5 money lessons from Dilip Kumar: Personal Finance Ideas

Today, we pay tribute to Dilip Sahab and look a little deeper to derive crucial financial and investing lessons that we can adopt from his life, death, and body of work. Or, as Prince Saleem would say,

“ Investments jo timely, regular aur disciplined Nahi Hoti, vo long-term wealth creation Nahi, ayaashi hai, gunaah hai”.

– Dilip kumar
Dilip Kumar
  1. Strike a balance between Ram and Shyam: Arguably one of his most memorable films, in a departure from his usual tragic roles, Dilip Sahab essayed the dual characters of Ram and Shyam, twin brothers lost in a childhood fair who grow up as completely different individuals. While Ram is meek, timid, and is not a risk-taker by nature, Shyam is flamboyant, outspoken, brash, and aggressive. And together, they make for a great duo.
    Similarly, your portfolio deserves a balance of both high-risk-high return equity instruments, cushioned by the safety and stability of your debt investments. In the face of market volatility, while equity will ensure solid and competitive gains on the back of growing companies, your debt funds will make sure you do not lose significant money by investing it in safe, government-backed securities.
  2. Do not even let the king sway you, because investment kiya to Darna kya?: The rebellious Prince Saleem went against his father, the great king Akbar, to profess his love for Anarkali, who was a mere court-dancer. While the infuriated king did everything possible to separate the two, Salim and Anarkali still went down in history as classic examples of love and endurance. Market ups and downs can be scary, forcing you to reconsider your investment decisions. Seeing the Nifty and Sensex in red can discourage you to not put money in the market, or withdraw it after every downtrend. Do not. Wealth-creation is a long-term, gradual process that takes time, so do not let small market setbacks scare you. The stock market is bound to revive in the long run, and then, thanks to the power of compounding, which is simply the accumulation of interest over interest, you will be sitting on a comfortable corpus. In fact, the BSE Sensex has appreciated more than 9,000% since its inception and the NSE Nifty has grown by more than 1,000% since its start in 1992. Persistence pays off
  3. Kaun invest karta hai market chodne ke liye? Hum to invest Karte hai taaki future secure kar sake – The Bimal Roy directorial remains one of Dilip Kumar’s cult classics. His severe alcoholic mannerisms eventually lead to his death, but there is something else to learn here as well.
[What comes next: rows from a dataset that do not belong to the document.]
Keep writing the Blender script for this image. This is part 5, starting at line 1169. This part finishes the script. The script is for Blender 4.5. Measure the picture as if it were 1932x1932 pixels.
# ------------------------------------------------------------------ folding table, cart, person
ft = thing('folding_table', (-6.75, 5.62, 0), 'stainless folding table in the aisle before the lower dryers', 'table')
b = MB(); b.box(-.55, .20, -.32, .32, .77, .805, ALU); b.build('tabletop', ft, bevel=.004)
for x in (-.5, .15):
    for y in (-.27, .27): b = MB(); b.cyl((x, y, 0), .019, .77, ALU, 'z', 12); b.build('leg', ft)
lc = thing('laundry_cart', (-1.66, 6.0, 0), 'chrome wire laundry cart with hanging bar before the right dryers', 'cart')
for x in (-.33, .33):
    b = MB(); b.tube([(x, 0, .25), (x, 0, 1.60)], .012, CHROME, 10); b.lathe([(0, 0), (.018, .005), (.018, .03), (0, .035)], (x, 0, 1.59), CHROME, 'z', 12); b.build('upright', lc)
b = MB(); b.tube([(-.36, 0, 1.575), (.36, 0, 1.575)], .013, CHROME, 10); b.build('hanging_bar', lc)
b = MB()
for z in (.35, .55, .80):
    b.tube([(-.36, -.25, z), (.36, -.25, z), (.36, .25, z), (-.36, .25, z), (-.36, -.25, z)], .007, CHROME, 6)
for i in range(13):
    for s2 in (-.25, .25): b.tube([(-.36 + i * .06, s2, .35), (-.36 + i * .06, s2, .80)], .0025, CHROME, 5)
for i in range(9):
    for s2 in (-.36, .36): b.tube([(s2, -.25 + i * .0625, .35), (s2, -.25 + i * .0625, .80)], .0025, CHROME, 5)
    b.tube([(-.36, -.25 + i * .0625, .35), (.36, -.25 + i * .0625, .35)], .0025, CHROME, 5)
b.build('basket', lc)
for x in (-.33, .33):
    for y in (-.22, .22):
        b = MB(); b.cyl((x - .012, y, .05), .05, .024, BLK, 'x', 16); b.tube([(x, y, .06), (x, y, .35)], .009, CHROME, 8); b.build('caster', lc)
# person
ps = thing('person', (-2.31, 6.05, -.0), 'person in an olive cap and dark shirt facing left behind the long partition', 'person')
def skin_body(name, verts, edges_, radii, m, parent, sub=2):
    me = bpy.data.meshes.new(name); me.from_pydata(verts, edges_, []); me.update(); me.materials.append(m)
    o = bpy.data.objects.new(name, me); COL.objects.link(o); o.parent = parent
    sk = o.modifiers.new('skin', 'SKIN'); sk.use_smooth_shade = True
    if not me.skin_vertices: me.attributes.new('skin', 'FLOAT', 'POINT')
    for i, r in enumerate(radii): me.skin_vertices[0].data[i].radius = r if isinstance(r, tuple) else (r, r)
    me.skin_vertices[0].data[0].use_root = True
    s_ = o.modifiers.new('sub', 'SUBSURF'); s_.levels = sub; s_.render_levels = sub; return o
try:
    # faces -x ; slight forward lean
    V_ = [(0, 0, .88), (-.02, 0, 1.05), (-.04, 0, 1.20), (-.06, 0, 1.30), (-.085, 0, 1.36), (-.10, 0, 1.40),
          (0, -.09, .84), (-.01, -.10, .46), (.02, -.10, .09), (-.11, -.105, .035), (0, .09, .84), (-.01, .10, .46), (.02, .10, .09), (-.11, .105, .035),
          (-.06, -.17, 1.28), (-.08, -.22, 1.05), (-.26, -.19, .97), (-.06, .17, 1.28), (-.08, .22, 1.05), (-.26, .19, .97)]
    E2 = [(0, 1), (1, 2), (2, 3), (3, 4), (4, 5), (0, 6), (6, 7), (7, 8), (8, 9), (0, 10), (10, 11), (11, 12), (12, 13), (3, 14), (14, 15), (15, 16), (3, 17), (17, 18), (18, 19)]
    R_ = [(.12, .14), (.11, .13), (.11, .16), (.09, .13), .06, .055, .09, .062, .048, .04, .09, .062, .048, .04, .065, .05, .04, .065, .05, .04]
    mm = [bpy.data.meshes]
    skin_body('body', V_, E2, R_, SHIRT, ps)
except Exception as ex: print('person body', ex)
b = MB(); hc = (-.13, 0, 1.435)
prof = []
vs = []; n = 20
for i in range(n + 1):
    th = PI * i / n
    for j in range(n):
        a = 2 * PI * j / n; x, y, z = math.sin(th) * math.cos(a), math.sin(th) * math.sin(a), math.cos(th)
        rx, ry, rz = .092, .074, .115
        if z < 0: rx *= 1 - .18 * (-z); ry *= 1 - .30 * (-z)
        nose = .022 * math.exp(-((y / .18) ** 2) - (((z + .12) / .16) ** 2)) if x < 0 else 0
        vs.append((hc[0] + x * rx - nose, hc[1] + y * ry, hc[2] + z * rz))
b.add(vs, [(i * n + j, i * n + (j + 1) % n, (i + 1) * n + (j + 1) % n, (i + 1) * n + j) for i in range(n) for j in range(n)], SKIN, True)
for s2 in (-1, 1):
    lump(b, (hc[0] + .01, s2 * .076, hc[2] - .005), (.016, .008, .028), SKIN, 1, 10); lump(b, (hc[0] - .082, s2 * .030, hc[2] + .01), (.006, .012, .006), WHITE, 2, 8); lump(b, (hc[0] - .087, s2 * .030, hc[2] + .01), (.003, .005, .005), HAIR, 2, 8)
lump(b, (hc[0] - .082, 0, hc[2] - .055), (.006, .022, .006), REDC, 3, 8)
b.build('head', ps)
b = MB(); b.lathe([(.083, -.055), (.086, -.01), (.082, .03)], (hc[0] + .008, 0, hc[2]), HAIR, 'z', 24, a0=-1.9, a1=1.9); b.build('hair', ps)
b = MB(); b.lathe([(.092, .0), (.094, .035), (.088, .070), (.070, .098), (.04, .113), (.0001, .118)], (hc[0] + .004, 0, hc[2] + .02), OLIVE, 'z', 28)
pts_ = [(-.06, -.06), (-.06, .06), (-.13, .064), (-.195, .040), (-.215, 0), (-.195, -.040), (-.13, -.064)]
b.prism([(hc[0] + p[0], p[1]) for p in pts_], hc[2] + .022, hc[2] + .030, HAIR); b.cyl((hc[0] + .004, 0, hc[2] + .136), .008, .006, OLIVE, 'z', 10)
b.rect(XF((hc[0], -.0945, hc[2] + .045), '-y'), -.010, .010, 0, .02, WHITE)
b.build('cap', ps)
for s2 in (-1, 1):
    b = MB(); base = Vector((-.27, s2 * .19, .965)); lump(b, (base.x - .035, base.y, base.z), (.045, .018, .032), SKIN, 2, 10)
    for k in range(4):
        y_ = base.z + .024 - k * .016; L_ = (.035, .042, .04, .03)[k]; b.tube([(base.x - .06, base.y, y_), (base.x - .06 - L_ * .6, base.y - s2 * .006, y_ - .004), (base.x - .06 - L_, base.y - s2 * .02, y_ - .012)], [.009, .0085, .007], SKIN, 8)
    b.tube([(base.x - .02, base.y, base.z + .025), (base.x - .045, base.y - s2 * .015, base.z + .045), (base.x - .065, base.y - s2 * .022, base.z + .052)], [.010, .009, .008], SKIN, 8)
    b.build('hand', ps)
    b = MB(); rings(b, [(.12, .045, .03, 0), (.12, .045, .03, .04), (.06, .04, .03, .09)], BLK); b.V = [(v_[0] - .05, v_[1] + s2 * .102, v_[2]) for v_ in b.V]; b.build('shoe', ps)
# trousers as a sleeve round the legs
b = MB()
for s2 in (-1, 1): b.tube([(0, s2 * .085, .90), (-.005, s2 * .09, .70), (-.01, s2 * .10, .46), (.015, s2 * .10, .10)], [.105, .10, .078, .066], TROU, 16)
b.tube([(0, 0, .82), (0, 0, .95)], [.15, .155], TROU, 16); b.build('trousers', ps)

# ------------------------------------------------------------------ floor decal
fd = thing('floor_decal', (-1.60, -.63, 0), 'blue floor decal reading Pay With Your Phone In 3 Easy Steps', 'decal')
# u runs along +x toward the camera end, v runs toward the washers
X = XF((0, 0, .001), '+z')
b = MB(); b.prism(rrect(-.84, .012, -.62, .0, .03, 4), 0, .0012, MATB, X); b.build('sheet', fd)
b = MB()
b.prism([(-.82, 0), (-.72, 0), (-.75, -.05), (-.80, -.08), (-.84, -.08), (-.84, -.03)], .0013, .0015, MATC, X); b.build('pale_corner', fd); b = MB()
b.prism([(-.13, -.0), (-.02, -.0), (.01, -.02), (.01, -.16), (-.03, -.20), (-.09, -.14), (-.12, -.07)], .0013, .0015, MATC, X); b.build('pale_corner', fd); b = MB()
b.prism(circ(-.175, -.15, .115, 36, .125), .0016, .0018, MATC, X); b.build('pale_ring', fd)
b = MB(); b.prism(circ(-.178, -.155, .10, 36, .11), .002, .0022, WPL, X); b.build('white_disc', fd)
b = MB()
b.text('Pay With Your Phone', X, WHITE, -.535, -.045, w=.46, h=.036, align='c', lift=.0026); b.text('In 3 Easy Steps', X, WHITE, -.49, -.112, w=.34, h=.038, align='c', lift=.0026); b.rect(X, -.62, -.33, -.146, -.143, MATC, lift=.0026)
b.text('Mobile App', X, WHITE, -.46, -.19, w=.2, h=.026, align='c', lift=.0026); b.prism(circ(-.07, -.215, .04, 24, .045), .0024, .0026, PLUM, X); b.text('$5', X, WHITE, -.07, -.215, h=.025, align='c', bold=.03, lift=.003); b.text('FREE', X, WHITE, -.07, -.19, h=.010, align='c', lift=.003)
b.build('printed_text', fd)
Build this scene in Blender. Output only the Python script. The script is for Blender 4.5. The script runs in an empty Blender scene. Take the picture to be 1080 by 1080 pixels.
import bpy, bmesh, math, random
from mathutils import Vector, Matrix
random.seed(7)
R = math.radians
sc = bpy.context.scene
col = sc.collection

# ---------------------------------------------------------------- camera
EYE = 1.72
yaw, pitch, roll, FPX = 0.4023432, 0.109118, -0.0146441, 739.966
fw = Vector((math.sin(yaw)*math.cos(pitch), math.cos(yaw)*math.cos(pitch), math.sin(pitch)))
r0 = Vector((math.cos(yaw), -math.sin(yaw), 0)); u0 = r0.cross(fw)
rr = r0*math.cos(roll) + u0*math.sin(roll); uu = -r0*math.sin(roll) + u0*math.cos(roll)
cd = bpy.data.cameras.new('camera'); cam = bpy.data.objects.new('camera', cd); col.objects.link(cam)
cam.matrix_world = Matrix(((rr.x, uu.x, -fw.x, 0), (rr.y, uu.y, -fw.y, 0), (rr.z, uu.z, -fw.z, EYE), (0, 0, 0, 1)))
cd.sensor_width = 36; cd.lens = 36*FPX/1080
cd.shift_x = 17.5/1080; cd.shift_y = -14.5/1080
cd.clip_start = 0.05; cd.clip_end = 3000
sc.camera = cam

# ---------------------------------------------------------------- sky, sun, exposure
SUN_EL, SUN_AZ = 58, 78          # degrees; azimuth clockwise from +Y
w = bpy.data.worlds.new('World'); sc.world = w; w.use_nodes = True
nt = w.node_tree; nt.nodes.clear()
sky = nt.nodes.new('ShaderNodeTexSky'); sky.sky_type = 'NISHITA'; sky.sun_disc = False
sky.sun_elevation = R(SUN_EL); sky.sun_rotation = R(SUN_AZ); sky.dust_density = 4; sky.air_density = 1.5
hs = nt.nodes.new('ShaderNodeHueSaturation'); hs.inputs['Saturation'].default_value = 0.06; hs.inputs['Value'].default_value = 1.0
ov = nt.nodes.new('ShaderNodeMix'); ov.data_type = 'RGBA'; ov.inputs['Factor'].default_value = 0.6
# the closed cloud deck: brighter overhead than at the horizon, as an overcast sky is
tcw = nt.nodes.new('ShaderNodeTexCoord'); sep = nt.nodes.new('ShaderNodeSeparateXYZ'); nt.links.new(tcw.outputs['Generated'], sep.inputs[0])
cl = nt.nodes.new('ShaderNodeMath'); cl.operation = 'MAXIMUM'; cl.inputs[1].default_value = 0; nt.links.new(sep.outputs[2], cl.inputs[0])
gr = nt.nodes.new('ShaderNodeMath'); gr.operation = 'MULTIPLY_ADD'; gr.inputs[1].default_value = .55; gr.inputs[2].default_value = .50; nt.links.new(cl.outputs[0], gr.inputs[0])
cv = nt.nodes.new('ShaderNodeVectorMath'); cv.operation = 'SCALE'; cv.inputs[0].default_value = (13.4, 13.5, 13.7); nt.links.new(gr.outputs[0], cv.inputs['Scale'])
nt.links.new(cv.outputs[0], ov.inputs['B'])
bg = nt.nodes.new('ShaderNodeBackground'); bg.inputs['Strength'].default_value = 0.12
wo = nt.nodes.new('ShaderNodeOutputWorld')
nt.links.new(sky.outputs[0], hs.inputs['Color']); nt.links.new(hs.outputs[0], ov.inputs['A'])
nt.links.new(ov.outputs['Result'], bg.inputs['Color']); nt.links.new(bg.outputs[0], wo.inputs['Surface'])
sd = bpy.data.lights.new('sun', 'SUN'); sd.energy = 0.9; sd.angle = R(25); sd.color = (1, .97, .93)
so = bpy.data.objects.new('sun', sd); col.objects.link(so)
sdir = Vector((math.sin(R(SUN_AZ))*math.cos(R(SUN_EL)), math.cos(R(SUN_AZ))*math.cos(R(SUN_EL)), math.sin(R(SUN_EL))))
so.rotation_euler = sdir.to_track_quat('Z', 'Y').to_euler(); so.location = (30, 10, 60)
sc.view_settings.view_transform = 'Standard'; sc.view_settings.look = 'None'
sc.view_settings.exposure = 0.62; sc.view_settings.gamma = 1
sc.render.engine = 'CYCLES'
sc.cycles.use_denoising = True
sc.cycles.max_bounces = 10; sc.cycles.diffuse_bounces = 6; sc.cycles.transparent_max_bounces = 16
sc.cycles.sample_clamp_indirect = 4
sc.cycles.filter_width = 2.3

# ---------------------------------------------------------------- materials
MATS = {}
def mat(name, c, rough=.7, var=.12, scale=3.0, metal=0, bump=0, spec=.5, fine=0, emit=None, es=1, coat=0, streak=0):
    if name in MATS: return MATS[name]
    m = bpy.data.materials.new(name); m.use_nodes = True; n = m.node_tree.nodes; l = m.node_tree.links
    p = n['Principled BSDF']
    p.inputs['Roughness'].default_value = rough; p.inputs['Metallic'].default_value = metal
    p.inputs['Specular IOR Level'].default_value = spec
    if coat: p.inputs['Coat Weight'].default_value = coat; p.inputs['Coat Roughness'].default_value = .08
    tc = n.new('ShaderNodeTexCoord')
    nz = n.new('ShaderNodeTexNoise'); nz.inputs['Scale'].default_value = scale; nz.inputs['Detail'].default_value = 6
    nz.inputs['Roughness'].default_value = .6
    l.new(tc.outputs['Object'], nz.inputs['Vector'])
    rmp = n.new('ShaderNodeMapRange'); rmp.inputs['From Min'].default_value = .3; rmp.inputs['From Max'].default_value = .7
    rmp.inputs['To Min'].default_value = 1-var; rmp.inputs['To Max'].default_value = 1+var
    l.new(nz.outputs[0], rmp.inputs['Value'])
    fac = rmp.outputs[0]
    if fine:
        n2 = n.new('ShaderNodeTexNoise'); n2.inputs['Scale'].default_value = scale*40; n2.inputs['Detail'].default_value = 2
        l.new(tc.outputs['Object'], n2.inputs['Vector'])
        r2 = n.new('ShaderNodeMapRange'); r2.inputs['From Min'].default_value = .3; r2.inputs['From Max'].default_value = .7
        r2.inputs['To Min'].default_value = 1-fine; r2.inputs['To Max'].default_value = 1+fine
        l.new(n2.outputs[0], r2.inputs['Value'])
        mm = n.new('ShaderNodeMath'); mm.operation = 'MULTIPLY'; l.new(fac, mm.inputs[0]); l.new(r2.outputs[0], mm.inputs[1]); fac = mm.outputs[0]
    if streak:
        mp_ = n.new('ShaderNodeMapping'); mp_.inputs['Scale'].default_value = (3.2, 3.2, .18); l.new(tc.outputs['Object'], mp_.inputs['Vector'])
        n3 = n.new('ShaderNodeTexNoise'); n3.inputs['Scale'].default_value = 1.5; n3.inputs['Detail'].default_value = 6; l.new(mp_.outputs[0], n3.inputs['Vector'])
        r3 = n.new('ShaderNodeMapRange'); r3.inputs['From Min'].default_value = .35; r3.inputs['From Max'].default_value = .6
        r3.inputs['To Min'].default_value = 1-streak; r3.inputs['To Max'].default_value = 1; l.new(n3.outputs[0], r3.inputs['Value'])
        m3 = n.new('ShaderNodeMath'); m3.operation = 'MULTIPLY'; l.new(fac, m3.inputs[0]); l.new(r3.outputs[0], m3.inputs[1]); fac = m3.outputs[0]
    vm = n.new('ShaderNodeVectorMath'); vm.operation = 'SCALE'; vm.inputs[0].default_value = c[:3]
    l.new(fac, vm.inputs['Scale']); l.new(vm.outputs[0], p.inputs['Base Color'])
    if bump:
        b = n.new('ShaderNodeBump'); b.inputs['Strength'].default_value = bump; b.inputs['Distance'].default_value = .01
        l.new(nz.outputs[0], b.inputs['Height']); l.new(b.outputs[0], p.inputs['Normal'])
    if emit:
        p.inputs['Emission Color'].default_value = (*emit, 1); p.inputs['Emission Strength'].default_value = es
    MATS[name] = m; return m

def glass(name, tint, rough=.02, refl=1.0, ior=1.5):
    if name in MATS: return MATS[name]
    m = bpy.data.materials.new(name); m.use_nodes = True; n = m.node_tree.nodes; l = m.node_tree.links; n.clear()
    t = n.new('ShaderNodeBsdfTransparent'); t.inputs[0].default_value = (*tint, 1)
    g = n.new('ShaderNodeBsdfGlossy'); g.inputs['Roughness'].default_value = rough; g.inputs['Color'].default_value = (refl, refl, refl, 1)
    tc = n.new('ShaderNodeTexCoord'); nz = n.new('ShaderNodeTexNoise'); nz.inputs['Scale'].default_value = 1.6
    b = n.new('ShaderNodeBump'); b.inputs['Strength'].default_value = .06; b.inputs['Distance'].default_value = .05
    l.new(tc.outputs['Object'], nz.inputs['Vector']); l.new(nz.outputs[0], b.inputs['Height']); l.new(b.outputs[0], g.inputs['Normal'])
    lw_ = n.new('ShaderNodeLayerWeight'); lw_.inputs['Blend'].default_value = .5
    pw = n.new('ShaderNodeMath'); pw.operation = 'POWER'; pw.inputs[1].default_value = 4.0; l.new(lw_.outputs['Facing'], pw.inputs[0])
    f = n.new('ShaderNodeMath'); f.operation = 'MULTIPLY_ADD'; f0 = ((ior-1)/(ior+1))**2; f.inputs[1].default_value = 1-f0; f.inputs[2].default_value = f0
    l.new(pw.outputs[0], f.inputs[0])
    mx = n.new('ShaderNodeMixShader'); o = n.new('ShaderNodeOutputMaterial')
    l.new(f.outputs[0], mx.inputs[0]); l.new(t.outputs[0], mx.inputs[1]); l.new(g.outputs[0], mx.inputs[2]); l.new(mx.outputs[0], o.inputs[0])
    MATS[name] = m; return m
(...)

Trading, as many people see it, offers a shortcut to make quick bucks and profits, without having to devote much time and energy as demanded by investing. That’s incorrect. Indeed, trading is exciting and thrilling, much like the rush of alcohol. But jumping into trading deep waters without having enough knowledge, sufficient prior investments, and high leverage are dangerous, akin to gambling. Set aside a comfortable amount of investments that guarantee your financial security, and then start trading in the market with caution and understanding.
  4. Embrace the Naya Daur: The fight between a bus and a tonga might seem weird, more so when we see Shankar’s tonga emerging as the winner. But the movie does have an important lesson to teach, to be more embracive and accepting of new, potentially successful small-cap and mid-cap companies. Though they are rife with risks, they are the future. Instead of banking only on bluechip and large-cap funds, you must allow at least 5-10 percent of your portfolio to such stocks. The S&P BSE Smallcap index (112.82 percent) has also managed to outperform Sensex (93.49 percent) over the last five years, so there’s some encouragement there! Do not be afraid to kill your kin Do not worry, it’s not as violent as it sounds. In Shakti, starring alongside Amitabh Bachchan in one of his last films, Kumar played a virtuous police officer who was willing to let his own son die in exchange for not letting a gangster loose and breaking the law. Similarly, our assessments about the market can go wrong. Do not hesitate to own up to your investing mistakes and in making prompt portfolio corrections as and when there is a need. With regular assessments and periodic check-ins with your investment plans, you can make sure you are on the right track to financial safety!